Where Legacy Meets Luxury
A Family Atelier, Artisan Made
From a single stitch to a lasting heirloom, every piece is crafted with intention.
Atelier de Rys began not as a business idea, but as a search for a more considered way of making.
What started in quiet hours, with a small number of leather objects shaped through patience and intention, gradually became something more enduring: a distinct point of view on what everyday objects should be.
From the beginning, the aim was never simply to make leather goods or wooden pieces. It was to create objects that feel composed—objects chosen not for novelty, but for what they continue to offer over time. A wallet becomes familiar in the hand. A tray becomes part of a daily ritual. A box becomes something kept, not discarded.
That belief became the foundation of Atelier de Rys.
The collection evolved slowly, through refinement rather than expansion. Material by material. Form by form. A language emerged—one shaped by restraint, permanence, and quiet distinction.
Today, Atelier de Rys creates refined leather and wood objects for those who value fewer things, chosen well.
Not made to fill space. Made to belong.
The Emblem
The Atelier de Rys emblem is designed in the same spirit as the objects themselves: restrained, deliberate, and quietly resolute.
Its shield form speaks to permanence, protection, and character. It is not intended as ornament, but as a mark of intent—a symbol of discipline, continuity, and the values that shape the work.
A mark of restraint. A symbol of permanence.
We believe the objects we live with shape the quality of our days.
In a culture of speed, excess, and replacement, Atelier de Rys exists in deliberate contrast.
We create for those who prefer fewer things of greater meaning. For those who understand that ownership can be more thoughtful, more personal, and more enduring. Not everything needs to be collected. Some things simply need to be chosen well.
This is the philosophy behind the collection.
An object should not earn its place through novelty alone. It should earn it through presence, usefulness, and the quiet confidence of becoming more familiar over time. The pieces we return to most are rarely the loudest. They are the ones that remain.
That belief guides every decision—material, proportion, finish, and form. Leather is chosen for character, not uniformity. Wood is chosen for depth, not perfection. What matters is not only how something looks on arrival, but how it settles into a life.
Atelier de Rys is built around a simple conviction: that well-considered objects can bring more order, more ritual, and more meaning to the everyday.
We do not make to add more. We make to make what remains feel more intentional.
The arrival of an object should feel as considered as the object itself.
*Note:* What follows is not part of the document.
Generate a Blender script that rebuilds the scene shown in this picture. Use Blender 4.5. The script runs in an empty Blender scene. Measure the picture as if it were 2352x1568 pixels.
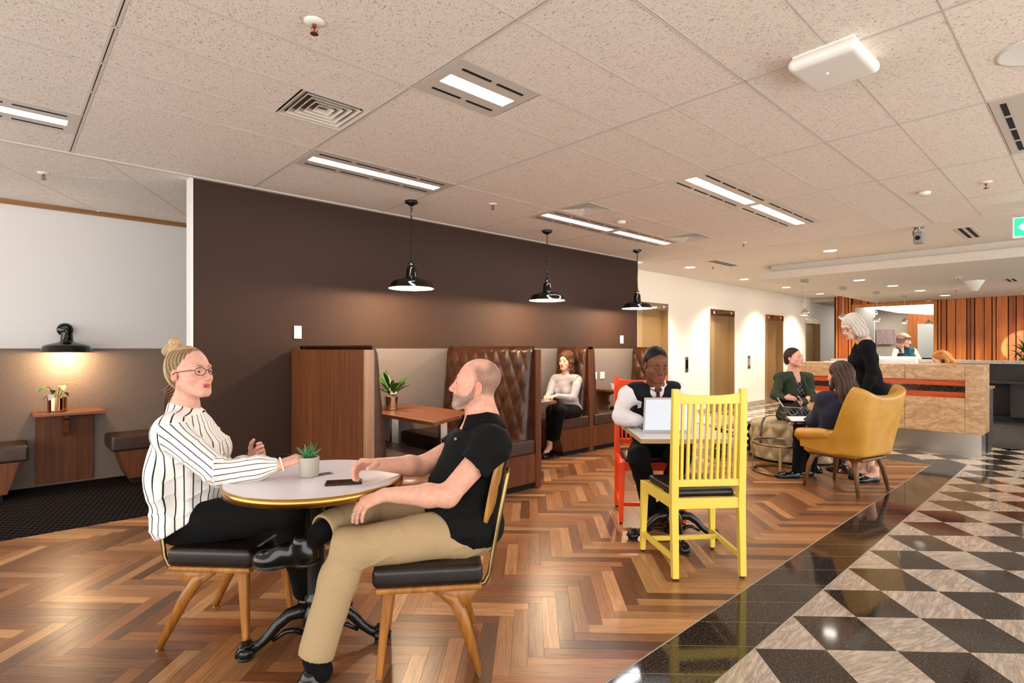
import bpy, math, random
import numpy as np
from mathutils import Vector, Matrix, Euler

# ------------------------------------------------------------------ camera, world, exposure
SC = bpy.context.scene
COL = SC.collection
PI = math.pi
CF, CX, CY, CTH, CH = 1264.0, 1176.0, 800.5, math.radians(47.03), 1.32
CEIL = 2.71
cam_d = bpy.data.cameras.new('camera')
cam = bpy.data.objects.new('camera', cam_d)
COL.objects.link(cam)
cam.location = (0, 0, CH)
cam.rotation_euler = (PI/2, 0, -(PI/2-CTH))
cam_d.sensor_fit = 'HORIZONTAL'
cam_d.sensor_width = 36.0
cam_d.lens = CF/2352*36.0
cam_d.shift_y = (CY-784.0)/2352
cam_d.clip_start = 0.05
cam_d.clip_end = 100
SC.camera = cam
SC.view_settings.view_transform = 'Standard'
SC.view_settings.look = 'None'
SC.view_settings.gamma = 1.0
SC.view_settings.use_curve_mapping = False
SC.view_settings.exposure = 0.46
world = bpy.data.worlds.new('world')
SC.world = world
world.use_nodes = True
world.node_tree.nodes['Background'].inputs[0].default_value = (1.0, 0.955, 0.90, 1)
world.node_tree.nodes['Background'].inputs[1].default_value = 3.1
W_FLUO, W_DOWN, W_PEND, W_SCONCE = 30.0, 225.0, 95.0, 22.0
SC.cycles.max_bounces = 7
SC.cycles.diffuse_bounces = 4
SC.cycles.glossy_bounces = 3
SC.cycles.transmission_bounces = 4
SC.cycles.sample_clamp_indirect = 6.0

RV = (math.sin(CTH), -math.cos(CTH))      # image-right on the floor plan
FV = (math.cos(CTH), math.sin(CTH))       # view direction on the floor plan


def at(u, v, d):
    """place point seen at photo position (u, v) that stands d metres away along the view axis"""
    l = (u-CX)/CF*d
    return Vector((d*FV[0]+l*RV[0], d*FV[1]+l*RV[1], CH-(v-CY)/CF*d))


def proj(p):
    d = p[0]*FV[0]+p[1]*FV[1]
    l = p[0]*RV[0]+p[1]*RV[1]
    d = max(d, 1e-3)
    return CX+CF*l/d, CY+CF*(CH-p[2])/d, d


# ------------------------------------------------------------------ materials
def new_mat(name):
    m = bpy.data.materials.new(name)
    m.use_nodes = True
    nt = m.node_tree
    return m, nt, nt.nodes['Principled BSDF']


def rgb(c):
    if isinstance(c, str):
        c = c.lstrip('#')
        c = [int(c[i:i+2], 16)/255 for i in (0, 2, 4)]
        c = [x/12.92 if x <= .04045 else ((x+.055)/1.055)**2.4 for x in c]
    return (c[0], c[1], c[2], 1.0)


def bump(nt, bs, hsock, strength=.2, dist=.01):
    b = nt.nodes.new('ShaderNodeBump')
    b.inputs['Strength'].default_value = strength
    b.inputs['Distance'].default_value = dist
    nt.links.new(hsock, b.inputs['Height'])
    nt.links.new(b.outputs['Normal'], bs.inputs['Normal'])


def tcoord(nt, out='Object', scale=(1, 1, 1), rot=(0, 0, 0), attr=None):
    if attr:
        a = nt.nodes.new('ShaderNodeAttribute'); a.attribute_name = attr; s = a.outputs['Vector']
    else:
        s = nt.nodes.new('ShaderNodeTexCoord').outputs[out]
    mp = nt.nodes.new('ShaderNodeMapping')
    mp.inputs['Scale'].default_value = scale
    mp.inputs['Rotation'].default_value = rot
    nt.links.new(s, mp.inputs['Vector'])
    return mp.outputs['Vector']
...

Atelier de Rys packaging is designed as part of the ownership experience—restrained in appearance, deliberate in gesture, and intended to be kept.
Each piece is presented in a matte black gift box finished with the Atelier de Rys mark. Clean in form and composed in presence, it is designed to feel at home long after the first opening. It is not treated as disposable packaging, but as part of the object’s arrival.
Inside, the piece is wrapped in a fine sheet of wax paper and sealed with the atelier wax seal. The gesture is simple, but intentional. A moment of pause. A quieter way of receiving.
Every order also includes a personal thank-you note from the atelier. Not as formality, but as acknowledgment—that what arrives has been chosen, prepared, and sent with care.
Whether selected for oneself or given to someone else, each piece is intended to arrive complete: composed, gift-ready, and free from excess.
Packaging should not compete with the object. It should prepare you to receive it.
A considered object deserves a considered arrival.
The process begins long before the object takes shape.
Atelier de Rys is built through discipline before it is built through technique.
Before a piece is made, its proportions must feel resolved. Its purpose must be clear. Its materials must speak in the right voice. The work is not to force identity onto an object, but to reveal the form that already belongs to it.
Leather and wood are approached differently, but with the same principle: respect for character. Natural variation is not treated as something to erase, but something to understand. Grain, density, markings, depth—these are not interruptions to the process. They are part of it.
Construction follows the same restraint. Edges are refined until they feel complete. Surfaces are finished for touch as much as appearance. Stitching, joinery, and assembly are approached with care, so the final object feels composed rather than overworked.
What matters most is not how much is done, but whether each step leaves the piece clearer, calmer, and more resolved.
This is why the process remains deliberate. Not to romanticize slowness, but because precision has its own pace.
Materials
Materials are chosen for how they will live, not simply how they appear on the first day.
We are drawn to leathers with depth and character, and to woods that retain warmth, structure, and natural presence. The aim is not surface perfection, but a finish that ages honestly and gains familiarity through use.
The process is not there to be admired. It is there to be felt in what remains.